Stated goal: Exactly repeat the material, dropping only the pictures.

[BEGIN]

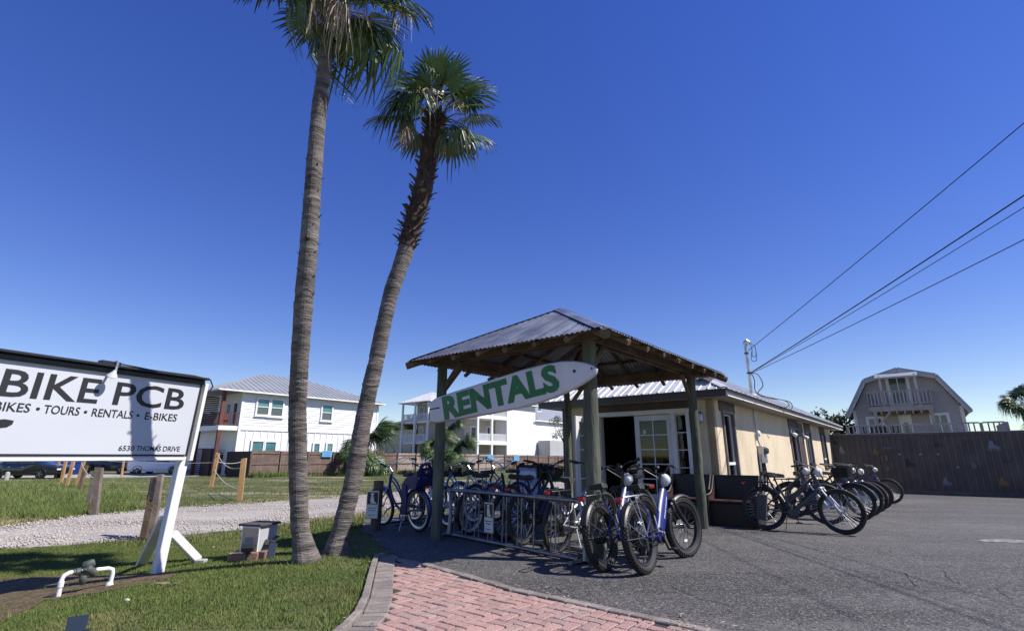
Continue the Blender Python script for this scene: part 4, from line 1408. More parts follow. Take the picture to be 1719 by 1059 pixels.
# scales of old leaf bases on the upper trunk
boot_me = []
for i in range(4):
    rr = random.Random(i)
    m = MB()
    w0, L_ = rr.uniform(.028,.04), rr.uniform(.07,.13)
    pts = [(0,.0),(.016,.04),(.040,.075),(.062,.11)]
    for k in range(4):
        t = k/3; x, z = .022*t + .035*t*t, L_*t
        ww = w0*(1-.55*t)
        m.v += [(x, -ww, z), (x+.012*(1-t), 0, z+.004), (x, ww, z)]
    for k in range(3):
        for j in range(2): m.f.append((3*k+j, 3*k+j+1, 3*k+4+j, 3*k+3+j))
    boot_me.append(m.mesh('leaf_base', 'boot', fix=False))
def boots(par, pts, rs, i0, i1, n, seed, smin=.7, smax=1.4, bend=0):
    rr = random.Random(seed)
    for k in range(n):
        f = i0 + (i1 - i0) * (k + rr.random()) / n
        i = min(int(f), len(pts)-2); t = f - i
        P = pts[i].lerp(pts[i+1], t); r = rs[i] + (rs[i+1]-rs[i])*t
        a = k * 2.4 + rr.uniform(-.3,.3)
        s = rr.uniform(smin, smax)
        ti = rr.uniform(.05,.5) + bend
        link('leaf_base', rr.choice(boot_me), par, T(P.x + (r-.012)*math.cos(a), P.y + (r-.012)*math.sin(a), P.z) @ RZ(a) @ RY(ti) @ Matrix.Diagonal((s,s,s,1)))
L1 = [P - B1 for P in P1]
boots(palm1, L1, r1, 5.0, 7.3, 34, 4, .35, .6)
boots(palm1, L1, r1, 9.8, 11, 24, 5, .9, 1.6, .3)
bpy.context.view_layer.update()

# --- leaning palm on the right
B2 = gp(563, 930)
pp2 = [(561,936,40,7.03),(567,905,33,7.03),(574,880,31,7.03),(594,800,30,7.03),(611,700,28,7.02),(633,600,26,7.0),(655,500,26,6.98),(683,415,29,6.96),(694,372,31,6.96),(707,330,31,6.95),(718,275,30,6.95),(727,230,31,6.95),(733,198,28,6.95)]
P2 = [at(x, y, Y) for x, y, _, Y in pp2]
r2 = [w_ / 2 * zc_(P) / FPX for (_, _, w_, _), P in zip(pp2, P2)]
palm2 = empty('fan_palm', B2, 0, 'shorter fan palm leaning right with shaggy brown upper trunk, the right one of the pair', 'palm tree', 'pair of fan palms on the lawn')
L2 = [P - B2 for P in P2]
trunk(palm2, L2[:9], r2[:8] + [r2[8]*.7], seed=5)
trunk(palm2, L2[7:], [r * 1.02 for r in r2[7:]], seed=6, mt='trunk_brown', flare=False)
boots(palm2, L2, [r * .95 for r in r2], 6.95, 8.4, 90, 7, .5, 1.15, .35)
boots(palm2, L2, [r * .93 for r in r2], 8.0, 11.9, 190, 8, .55, 1.15, .1)
boots(palm2, L2, [r * .93 for r in r2], 11.2, 12, 30, 9, .9, 1.5, .1)
C2 = L2[-1]
u1 = zc_(P2[-1]) / FPX
H2 = lambda dx, dy, dep=0: C2 + Vector((dx*u1, dep, -dy*u1/1.02))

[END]

Written response:
Continue the Blender Python script for this scene: part 4, from line 1408. More parts follow. Take the picture to be 1719 by 1059 pixels.
# scales of old leaf bases on the upper trunk
boot_me = []
for i in range(4):
    rr = random.Random(i)
    m = MB()
    w0, L_ = rr.uniform(.028,.04), rr.uniform(.07,.13)
    pts = [(0,.0),(.016,.04),(.040,.075),(.062,.11)]
    for k in range(4):
        t = k/3; x, z = .022*t + .035*t*t, L_*t
        ww = w0*(1-.55*t)
        m.v += [(x, -ww, z), (x+.012*(1-t), 0, z+.004), (x, ww, z)]
    for k in range(3):
        for j in range(2): m.f.append((3*k+j, 3*k+j+1, 3*k+4+j, 3*k+3+j))
    boot_me.append(m.mesh('leaf_base', 'boot', fix=False))
def boots(par, pts, rs, i0, i1, n, seed, smin=.7, smax=1.4, bend=0):
    rr = random.Random(seed)
    for k in range(n):
        f = i0 + (i1 - i0) * (k + rr.random()) / n
        i = min(int(f), len(pts)-2); t = f - i
        P = pts[i].lerp(pts[i+1], t); r = rs[i] + (rs[i+1]-rs[i])*t
        a = k * 2.4 + rr.uniform(-.3,.3)
        s = rr.uniform(smin, smax)
        ti = rr.uniform(.05,.5) + bend
        link('leaf_base', rr.choice(boot_me), par, T(P.x + (r-.012)*math.cos(a), P.y + (r-.012)*math.sin(a), P.z) @ RZ(a) @ RY(ti) @ Matrix.Diagonal((s,s,s,1)))
L1 = [P - B1 for P in P1]
boots(palm1, L1, r1, 5.0, 7.3, 34, 4, .35, .6)
boots(palm1, L1, r1, 9.8, 11, 24, 5, .9, 1.6, .3)
bpy.context.view_layer.update()

# --- leaning palm on the right
B2 = gp(563, 930)
pp2 = [(561,936,40,7.03),(567,905,33,7.03),(574,880,31,7.03),(594,800,30,7.03),(611,700,28,7.02),(633,600,26,7.0),(655,500,26,6.98),(683,415,29,6.96),(694,372,31,6.96),(707,330,31,6.95),(718,275,30,6.95),(727,230,31,6.95),(733,198,28,6.95)]
P2 = [at(x, y, Y) for x, y, _, Y in pp2]
r2 = [w_ / 2 * zc_(P) / FPX for (_, _, w_, _), P in zip(pp2, P2)]
palm2 = empty('fan_palm', B2, 0, 'shorter fan palm leaning right with shaggy brown upper trunk, the right one of the pair', 'palm tree', 'pair of fan palms on the lawn')
L2 = [P - B2 for P in P2]
trunk(palm2, L2[:9], r2[:8] + [r2[8]*.7], seed=5)
trunk(palm2, L2[7:], [r * 1.02 for r in r2[7:]], seed=6, mt='trunk_brown', flare=False)
boots(palm2, L2, [r * .95 for r in r2], 6.95, 8.4, 90, 7, .5, 1.15, .35)
boots(palm2, L2, [r * .93 for r in r2], 8.0, 11.9, 190, 8, .55, 1.15, .1)
boots(palm2, L2, [r * .93 for r in r2], 11.2, 12, 30, 9, .9, 1.5, .1)
C2 = L2[-1]
u1 = zc_(P2[-1]) / FPX
H2 = lambda dx, dy, dep=0: C2 + Vector((dx*u1, dep, -dy*u1/1.02))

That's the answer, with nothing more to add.